5. Estabeleça e persiga seus próprios objetivos

O jogo atinge seu melhor quando os jogadores, e não o Mestre, são os principais motores da ação. Idealmente, tudo o que o Mestre precisa fazer é definir o cenário e estabelecer os parâmetros do ambiente, enquanto os jogadores determinam o que acontece no jogo ao estabelecer e perseguir seus próprios objetivos, em vez de esperar que o Mestre (diretamente ou através de NPCs) lhes diga onde ir ou o que fazer. A premissa inicial é que os personagens são caçadores de tesouros (ver #2 acima), então a primeira prioridade geralmente será descobrir onde está o tesouro e como chegar até ele. Conforme o jogo avança, outros objetivos surgem naturalmente à medida que o mundo e os personagens se desenvolvem – eles podem querer adquirir um item ou habilidade específica, encontrar um NPC em particular, ir a um lugar específico, derrotar um inimigo específico e assim por diante. Estabelecer uma base segura e um grupo de seguidores confiáveis é um objetivo secundário muito válido, pois proporciona ao personagem um senso extra de segurança e independência e serve como uma apólice de seguro caso ele seja capturado ou incapacitado.

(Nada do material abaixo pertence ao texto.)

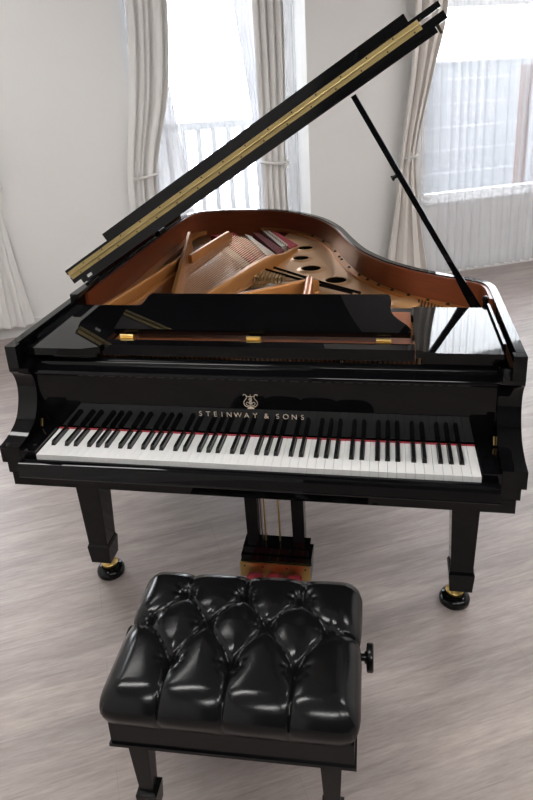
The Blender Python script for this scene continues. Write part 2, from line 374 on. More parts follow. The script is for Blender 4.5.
md = plate.modifiers.new('b', 'BOOLEAN'); md.operation = 'DIFFERENCE'; md.object = co; md.solver = 'EXACT'
bpy.context.view_layer.update()
me = bpy.data.meshes.new_from_object(plate.evaluated_get(bpy.context.evaluated_depsgraph_get()))
plate.modifiers.clear(); plate.data = me; bpy.data.objects.remove(co)
for x, y, r in PORTS:
    Mx = Matrix.Translation((x, y, ZP))
    bm = B(); n = 32; rg = []
    for rr, z in ((r * 1.55, .0003), (r * 1.3, .002), (r * 1.12, .006), (r * 1.02, .006), (r, .002), (r, -.012)):
        rg.append([bm.verts.new(Mx @ Vector((rr * math.cos(2 * PI * i / n), rr * math.sin(2 * PI * i / n), z))) for i in range(n)])
    for a, b in zip(rg, rg[1:]):
        for i in range(n): bm.faces.new((a[i], a[(i + 1) % n], b[(i + 1) % n], b[i]))
    obj('port_ring', bm, GOLDL, P, smooth=True, ang=60, label='raised ring round a port in the plate')
    bm = lathe(B(), [(r * .99, ZP - .0345), (r * .99, ZP + .0035), (r * .95, ZP + .0035), (r * .95, ZP - .032), (.001, ZP - .032)], Matrix.Translation((x, y, 0)), 24)  # added black liner, so the port reads as shaded
    obj('port_shade_cup', bm, PORT_SHADE, P, label='near-black cup standing in for the shade inside the port')
# rim flange with bolts
fp = [q for q in RIM if q[1] > .70]
fp = [q for q in fp if not (q[0] < -.30)]
obj('plate_flange', strip(B(), offset(fp, .0372), offset(fp, .066), ZP + .0005, ZP + .012), GOLD, P, bevel=.003)
lp = [q for q in RIM if q[0] < -.64 and q[1] > .5]
obj('bass_flange', strip(B(), offset(lp, .0372), offset(lp, .075), ZP - .012, ZP + .004), GOLD, P, bevel=.003)
for x, y in [(-.064, 1.756), (.036, 1.662), (.106, 1.502), (.132, 1.415), (.150, 1.335), (.185, 1.215), (.222, 1.11), (.255, 1.03), (.30, .96), (.345, .90), (.41, .835), (.48, .785), (.55, .74)]:
    # settle every bolt on the flange line
    q = min(offset(fp, .051), key=lambda t: (t[0] - x) ** 2 + (t[1] - y) ** 2)
    bm = lathe(B(), [(.008, ZP + .012), (.008, ZP + .0135), (.0055, ZP + .014), (.0055, ZP + .018), (.003, ZP + .019)], Matrix.Translation((q[0], q[1], 0)), 10)
    obj('plate_bolt', bm, SCREW, P, smooth=True)
# struts of the plate
ST = []
def strut(pts, w=.026, z0=ZP - .012, name='plate_strut'): obj(name, beam(B(), pts, w, z0), GOLD, P, bevel=.002)
strut([(-.652, .47, .945), (-.627, .60, .95), (-.528, 1.29, .95)], .022)
obj('strut_flange', beam(B(), [(-.612, .49, .912), (-.598, .60, .912), (-.50, 1.27, .912)], .03, ZP - .012), GOLD, P, bevel=.002)
strut([(-.496, 1.27, .952), (-.425, 1.72, .95), (-.420, 1.745, .93)], .020)
strut([(-.352, .48, .953), (-.409, .75, .955), (-.62, 1.69, .957)], .020)
strut([(-.372, .47, .945), (-.29, .76, .946), (-.165, 1.20, .946), (-.135, 1.285, .945)] + [(-.122, 1.315, .940), (-.112, 1.35, .928), (-.095, 1.43, .914), (-.078, 1.52, .906), (-.066, 1.58, .902)], .030)
strut([(-.33, .55, .94), (-.174, .75, .944), (-.02, .87, .944), (.07, .935, .944), (.10, .97, .93)], .026)
bm = tube(B(), [(.092, .49, .935), (.085, .78, .938), (.075, .945, .938)], .016, 14)
obj('strut_rod', bm, mat('copper_bronze', (.55, .22, .09), .3, .7, noise=(9, (1, 1, 1), (.48, .18, .07))), P, smooth=True, label='round copper coloured strut')
lathe_m = Matrix.Translation((.435, .79, 0))
obj('plate_medallion', lathe(B(), [(.052, ZP - .001), (.052, ZP + .012), (.046, ZP + .017), (.02, ZP + .018)], lathe_m, 32), GOLDL, P, smooth=True, label='round raised disc on the plate')
boxo('hammer_rail', (.36, .47, .60, .665, .90, .925), SATIN, P, bevel=.002)
bm = B()
for i in range(16): tube(bm, [(.475 + i * .0105, .755 - i * .006, ZP + .003), (.482 + i * .0105, .80 - i * .010, ZP + .022)], .0028, 6)
obj('hitch_pin', bm, SCREW, P, kind='stuff', label='row of dark pins beside the disc')
boxo('hinge_strip', (-.7205, -.7035, .70, 1.84, ZR + .0005, ZR + .032), LACQ, P, bevel=.002)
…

O jogo se torna muito mais real e envolvente quando os próprios jogadores estabelecem e perseguem esses objetivos em vez de recebê-los prontos ou delegados, mas é uma via de mão dupla. Para esse modelo funcionar, os jogadores precisam ser proativos na busca de seus objetivos em jogo – apenas mencioná-los e esperar que o Mestre organize tudo não é suficiente. Se os jogadores não estabelecerem e buscarem ativamente seus objetivos, o jogo ficará estático e monótono, ou o Mestre preencherá essa lacuna ao impor ações aos jogadores, enviando-os em missões ou fazendo com que a aventura vá até eles (invadindo seus lares, roubando seus pertences, sequestrando ou matando seus aliados, etc.). Permitir que o Mestre faça isso e jogar de forma reativa é certamente possível e mais fácil do que ser proativo, pois exige menos pensamento e engajamento, mas também é, em última análise, menos divertido. Ao interagir com o jogo de maneira passiva e reativa, você perde seu potencial completo e se limita desnecessariamente.

6. Seja cortês

Por último, mas não menos importante, e interligado a todos os outros pontos, está a simples noção de cortesia e decência em relação às outras pessoas com quem você está jogando. Se você deseja ser um jogador bem-sucedido e ser convidado a continuar participando, precisa cultivar relacionamentos amigáveis com os outros jogadores. Chegue pontualmente (e, se precisar cancelar ou se atrasar, avise aos demais com a maior antecedência possível). Evite discutir com outros jogadores ou com o Mestre durante o jogo. Não tente mandar nos outros jogadores ou dizer-lhes o que fazer ou como interpretar seus personagens. Não distraia o grupo com conversas fora do contexto do jogo. Respeite a propriedade dos outros e sempre seja respeitoso em relação aos limites e zonas de conforto dos demais, evitando comportamentos ou temas que os outros possam achar assustadores, desagradáveis ou de outra forma inapropriados. É um jogo, mas também é, tanto quanto ou mais, uma atividade social, e, para que funcione a longo prazo, todos precisam apreciar a companhia uns dos outros o suficiente para que se sintam à vontade socialmente, mesmo que não houvesse um jogo envolvido.